Während Wegner und Sauerland ihren Boxer zum gewieften Taktiker erhoben, der „zeigte, dass er der beste Supermittelgewichtler der Welt ist“, redete IBF-Vizepräsident Benedetto Montanella Tacheles. „Branco kämpfte nicht. Er wollte nur gesund nach Hause kommen“, urteilte der Italiener über seinen Landsmann, der sich in seinem Fitnessstudio in der Hafenstadt Civitavecchia wohlproportionierte Muskeln antrainiert hat. Nach dem Pressetraining schrieben die Stuttgarter Nachrichten über den „weißen Fighter mit der besten Figur“ (Trainer Massai): „Als er seinen Oberkörper entblößte, sind die anwesenden Frauen fast in Ohnmacht gefallen.“ Ottke ohnmächtig zu schlagen, fehlte allerdings der Punch.

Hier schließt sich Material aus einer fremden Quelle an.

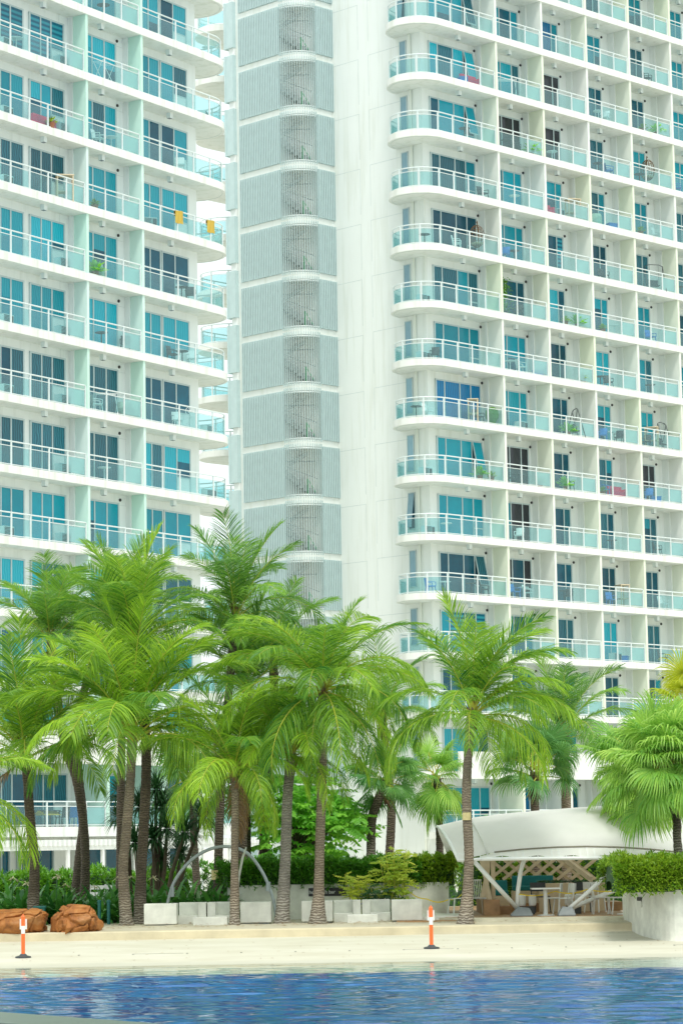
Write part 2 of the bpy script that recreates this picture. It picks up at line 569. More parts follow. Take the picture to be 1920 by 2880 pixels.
    sheet('pool_floor', [(2, -.9), (57.6, -.45), (58.9, -.083)], -60, 60, m)
    # water
    m = bpy.data.materials.new('pool_water')
    m.use_nodes = True
    n = m.node_tree
    n.nodes.clear()
    o = n.nodes.new('ShaderNodeOutputMaterial')
    tr = n.nodes.new('ShaderNodeBsdfTransparent')
    tr.inputs[0].default_value = (0.86, 0.97, 0.96, 1)
    gl = n.nodes.new('ShaderNodeBsdfGlossy')
    gl.inputs['Roughness'].default_value = 0.02
    fn = n.nodes.new('ShaderNodeFresnel')
    fn.inputs[0].default_value = 1.28
    ms = n.nodes.new('ShaderNodeMixShader')
    n.links.new(fn.outputs[0], ms.inputs[0])
    n.links.new(tr.outputs[0], ms.inputs[1])
    n.links.new(gl.outputs[0], ms.inputs[2])
    n.links.new(ms.outputs[0], o.inputs[0])
    v1 = objco(n, (1.0, 1.3, 1))
    h1 = noise(n, 3.0, 3, v1, .5, .6)
    bp = n.nodes.new('ShaderNodeBump')
    bp.inputs['Strength'].default_value = 0.25
    bp.inputs['Distance'].default_value = 0.006
    n.links.new(h1, bp.inputs['Height'])
    for q in (fn, gl): n.links.new(bp.outputs[0], q.inputs['Normal'])
    # real ripples as geometry, finer towards the far shore
    g = MB()
    rr = random.Random(11)
    waves = []
    for i in range(64):
        lam = rr.uniform(.36, 1.15)
        a = rr.gauss(R(90), R(27))
        amp = .0031 * lam * rr.uniform(.5, 1.3)
        waves.append((2 * math.pi / lam * math.cos(a), 2 * math.pi / lam * math.sin(a), amp, rr.uniform(0, 6.28)))
    import numpy as np
    xs = np.arange(-8.6, 8.6, .045)
    ys = np.arange(36, 62.3, .045)
    X, Y = np.meshgrid(xs, ys)
    Zw = np.zeros_like(X)
    for kx, ky, am, ph in waves: Zw += am * np.sin(kx * X + ky * Y + ph)
    calm = np.clip((62.0 - Y) / 9, 0.03, 1)
    Zw *= calm * (0.8 + .3 * np.sin(X * .23 + Y * .11) * np.sin(Y * .31 - X * .1))
    me = bpy.data.meshes.new('pool_water')
    nv = X.size
    me.vertices.add(nv)
    me.vertices.foreach_set('co', np.stack([X, Y, Zw], -1).ravel())
    nr, nc = X.shape
    idx = np.arange(nv).reshape(nr, nc)
    q = np.stack([idx[:-1, :-1], idx[:-1, 1:], idx[1:, 1:], idx[1:, :-1]], -1).reshape(-1, 4)
    me.loops.add(q.size)
    me.loops.foreach_set('vertex_index', q.ravel())
    me.polygons.add(len(q))
    me.polygons.foreach_set('loop_start', np.arange(0, q.size, 4))
    me.polygons.foreach_set('loop_total', np.full(len(q), 4))
    me.polygons.foreach_set('use_smooth', np.ones(len(q), bool))
    me.materials.append(m)
    me.update()
    me.validate()
    struct(link('pool_water', me))
    # calm remainder of the pool either side
    for nm, x0, x1, y0, y1 in (('pool_water', -60, -8.6, 2, 62.3), ('pool_water', 8.53, 60, 2, 62.3), ('pool_water', -8.6, 8.53, 2, 36)):
        g = MB()
        g.grid([[(x0, y0, 0), (x1, y0, 0)], [(x0, y1, 0), (x1, y1, 0)]])
        struct(g.build(nm, m))
ground()

# near pool wall, bottom left
def near_wall():
    a, b = at(-40, 2843, 30.2), at(475, 2883, 27.4)
    d = (b - a).normalized()
    a2, b2 = a - d * 6, b + d * 4
    nrm = Vector((d.y, -d.x, 0))
    t = thing('pool_wall', 'low grey tiled pool wall with pale green coping in the near corner', 'wall', (a.x, a.y, 0), math.atan2(d.y, d.x))
    c = MB(); c.box(-6, 8, -.95, 0.02, a.z - .05, a.z)
    c.build('coping', plain('coping_tile', (0.11, 0.15, 0.125), 0.35, 0.1, 3), t, bevel=.01)
    g = MB(); g.box(-6, 8, -.92, 0, -.9, a.z - .05)
    for i in range(11): g.box(-5 + i * 1.24, -4.99 + i * 1.24, -.923, -.9, 0, a.z - .052, 1)
    g.build('wall_body', [plain('wall_tile', (0.20, 0.21, 0.18), 0.5, 0.12, 2), M['midgrey']], t)
near_wall()

# ================================================================== TOWERS
# local frame of a tower: x runs along the facade, y goes into the building, z up; storeys 3.1 m apart
H = 3.1
ST = .35                       # slab edge
def arc(cx, cy, r, a0, a1, n):
    return [(cx + r * math.cos(lerp(a0, a1, i / n)), cy + r * math.sin(lerp(a0, a1, i / n))) for i in range(n + 1)]
class Tower:
    def __init__(s, name, label, o, ang, z, wallm, partm):
        s.o, s.ang, s.z = o, ang, z
        s.c, s.s = math.cos(ang), math.sin(ang)
        s.root = thing(name, label, 'apartment tower', (o[0], o[1], z), ang)
        s.wallm, s.partm = wallm, partm
    def W(s, x, y, z): return Vector((s.o[0] + x * s.c - y * s.s, s.o[1] + x * s.s + y * s.c, s.z + z))
    def seen(s, x0, x1, k, m=30):
        for x in (x0, (x0 + x1) / 2, x1):
            for y in (0, 1.5):
                for dz in (.2, 1.4, 2.9):
                    px, py = proj(s.W(x, y, k * H + dz))
                    if -m < px < 1920 + m and -m < py < 2900: return True
        return False
def path_len(p): return sum((Vector(p[i + 1]) - Vector(p[i])).length for i in range(len(p) - 1))
def resample(p, step):
    L = path_len(p)
    n = max(1, round(L / step))
    outp = []
    for j in range(n + 1):
        d = L * j / n
        for i in range(len(p) - 1):
            l = (Vector(p[i + 1]) - Vector(p[i])).length
            if d <= l + 1e-6 or i == len(p) - 2:
                q = Vector(p[i]).lerp(Vector(p[i + 1]), min(1, d / l if l else 0))
                outp.append((q.x, q.y))
                break
            d -= l
    return outp
def railing_meshes(path, step, frost_last=True, frost_first=False):
    # path: plan polyline of the guard; z=0 is the storey datum (slab top at +.35)
    posts = resample(path, step)
    rl, gl = MB(), MB()
    dense = [(p[0], p[1]) for p in path]
    for zz, rr in ((1.42, .034), (1.215, .02), (.42, .022)):
        rl.tube([(x, y, zz) for x, y in dense], rr, 6, 0)
    for x, y in posts:
        rl.box(x - .03, x + .03, y - .03, y + .03, ST - .01, 1.40)
    tot = 0
    cum = [0]
    for i in range(len(dense) - 1):
        tot += (Vector(dense[i + 1]) - Vector(dense[i])).length
        cum.append(tot)
    def P(d):
        for i in range(len(dense) - 1):
            if d <= cum[i + 1] + 1e-6:
                t = (d - cum[i]) / max(1e-6, cum[i + 1] - cum[i])
                return lerp(dense[i][0], dense[i + 1][0], t), lerp(dense[i][1], dense[i + 1][1], t)
        return dense[-1]
    n = len(posts) - 1
    for j in range(n):
        d0, d1 = tot * j / n + .07, tot * (j + 1) / n - .07
        cuts = [d0] + [c for c in cum if d0 < c < d1] + [d1]
        mt = 1 if (frost_last and j == n - 1) or (frost_first and j == 0) else 0
        for a, b in zip(cuts, cuts[1:]):
            (xa, ya), (xb, yb) = P(a), P(b)
            L = math.hypot(xb - xa, yb - ya)
            if L < 1e-4: continue
            nx, ny = -(yb - ya) / L * .006, (xb - xa) / L * .006
            gl.prism([(xa - nx, ya - ny), (xb - nx, yb - ny), (xb + nx, yb + ny), (xa + nx, ya + ny)], .47, 1.18, mt)
    return rl.mesh('railing', M['rail']), gl.mesh('glass', [M['glass'], M['frost']])
def window(parent, z, y, edges, variant, rn, sill=None, openp=False, top=2.70):
    # edges: x of the frame posts; one frame, the panes a child
    fr, pn = MB(), MB()
    x0, x1 = edges[0], edges[-1]
    yb, yf = y, y - .07
    for i, e in enumerate(edges):
        hw = .045 if i in (0, len(edges) - 1) else .04
        fr.box(e - hw, e + hw, yf, yb - .003, ST + .003, top)
    fr.box(x0 - .045, x1 + .045, yf - .004, yb - .003, top - .07, top + .005)
    fr.box(x0, x1, yf + .004, yb - .003, ST + .003, ST + .07)
    for i in range(len(edges) - 1):
        a, b = edges[i] + .038, edges[i + 1] - .038
        v = variant
        if rn.random() < .22: v = rn.choice([1, 2, 4])
        zb = ST + .065
        last = i == len(edges) - 2
        if sill and last:
            # a lower fixed pane or white infill under the last light
            fr.box(a, b, yf + .01, yb - .003, sill - .03, sill + .03)
            if sill > 1.2: fr.box(a, b, yf + .025, yb - .003, zb, sill - .03, 1)
            else: pn.box(a, b, y - .045, y - .004, zb, sill - .03, v)
            zb = sill + .03
        if openp and last:      # top-hung sash pushed out at the foot
            o = .34
            pn.add([(a, yf - o, zb), (b, yf - o, zb), (b, yf, top - .07), (a, yf, top - .07)], [(0, 1, 2, 3)], v)
            for q in (a, b): fr.bar((q, yf - o - .01, zb), (q, yf - .01, top - .07), .05, .05)
            fr.bar((a, yf - o - .01, zb), (b, yf - o - .01, zb), .05, .05)
            pn.box(a, b, y - .03, y - .004, zb, top - .07, 2)
            continue
        split = rn.random() < .3 and v in (0, 1)
        if split:           # half-drawn roller blind
            zm = rn.uniform(1.3, 2.1)
            pn.box(a, b, y - .045, y - .004, zb, zm, 2 if rn.random() < .6 else 1)
            pn.box(a, b, y - .046, y - .004, zm, top - .066, v)
        else:
            pn.box(a, b, y - .045, y - .004, zb, top - .066, v)
    wo = fr.build('window', [M['frame'], M['white']], parent, (0, 0, z))
    pn.build('pane', PANES, wo)
    return wo
def lightbox_mesh():
    g = MB()
    g.box(-.11, .11, -.11, .11, -.25, 0.0)
    g.box(-.085, .085, -.085, .085, -.262, -.25, 1)
    return g.mesh('ceiling_light', [M['rail'], M['midgrey']])
def vent_mesh():
    g = MB()
    g.tube([(0, 0, 0), (0, -.05, 0)], .07, 10, 0)
    return g.mesh('vent', M['black'])
LB, VM = lightbox_mesh(), vent_mesh()
def partition_mesh(x, y0, y1, thick=.16, col=.3, cw=.12):
    g = MB()
    g.box(x - thick / 2, x + thick / 2, y0, y1, ST + .001, H - .001)
    return g.mesh('partition', None or [M['mint']])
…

Das wusste dessen Coach Wegner schon vorher. „Man sieht, dass Branco viel mit Kraft trainiert. Das macht müde.“

Entsprechend schlapp agierte der Herausforderer im Ring. Das bemerkte selbst Geburtstagskind Heike Drechsler bei ihrem ersten Besuch eines Boxabends. „Ich hätte mir mehr Attacken des Italieners gewünscht“, sagte die Weitsprung-Olympiasiegerin, die gestern Abend zur Sportlerin des Jahres gewählt wurde. Um außerdem am Samstag Ottke und tags darauf im nahen Baden-Baden Nils Schumann sowie der Mannschaft des Jahres, dem Bahnrad-Vierer, die Ehre zu erweisen, weilte zahlreiche Sportprominenz unter den 4.500 Besuchern. Die Experten unter ihnen hätten lieber Zeljko Mavrovic im Seilgeviert gesehen. Doch der Ex-Europameister im Schwergewicht, bekannt durch seinen Irokesen-Haarschnitt, hatte Stunden zuvor seinen Rücktritt erklärt. Wegen weiter ungelöster gesundheitlicher Probleme verlor Mavrovic 20 seiner 98 Kilogramm Gewicht, die er noch vor zwei Jahren bei der knappen Niederlage gegen Weltmeister Lennox Lewis auf die Waage gebracht hatte.

An einen Rücktritt des 33-jährigen Ottke wird im Sauerland-Stall nicht gedacht. „Sven wäre ja dumm, wenn er bei solchen Leistungen aufhörte“, befand Trainer Wegner. Trotz der Fortsetzung der Karriere wird es aber nicht zu einem Duell mit Dariusz Michalczewski kommen. „Er kommt nicht runter in meine Gewichtsklasse. Und wenn ich ins Halbschwergewicht aufrückte, ginge es bei der WBO um nichts“, stellte Ottke klar.

Im Internet wurde am Samstag zwar die Nachricht vom ersehnten Kampf mit Roy Jones jr. (USA) verbreitet, doch das wird eine Ente bleiben. „Das gäbe sicher einen Superkampf, weil er mich auch erst einmal treffen muss. Wenn ausnahmsweise ein K.o. kommt, okay. Ich gehe aber immer von zwölf Runden aus“, schwärmte Ottke von einem Treffen mit dem Amerikaner. „Sorry, aber fehlt Ihnen dazu nicht der Punch?“, lieferte eine US-Journalistin die in eine Frage gepackte Antwort gleich mit, warum es nie zu einem Kampf gegen den Traumgegner kommen wird. Die deutschen Fans mögen ihrem „Svennie“ die nur zwei K.o.-Siege in 21 Fights verzeihen. Die Amerikaner lieben hingegen Totschläger mehr als Techniker.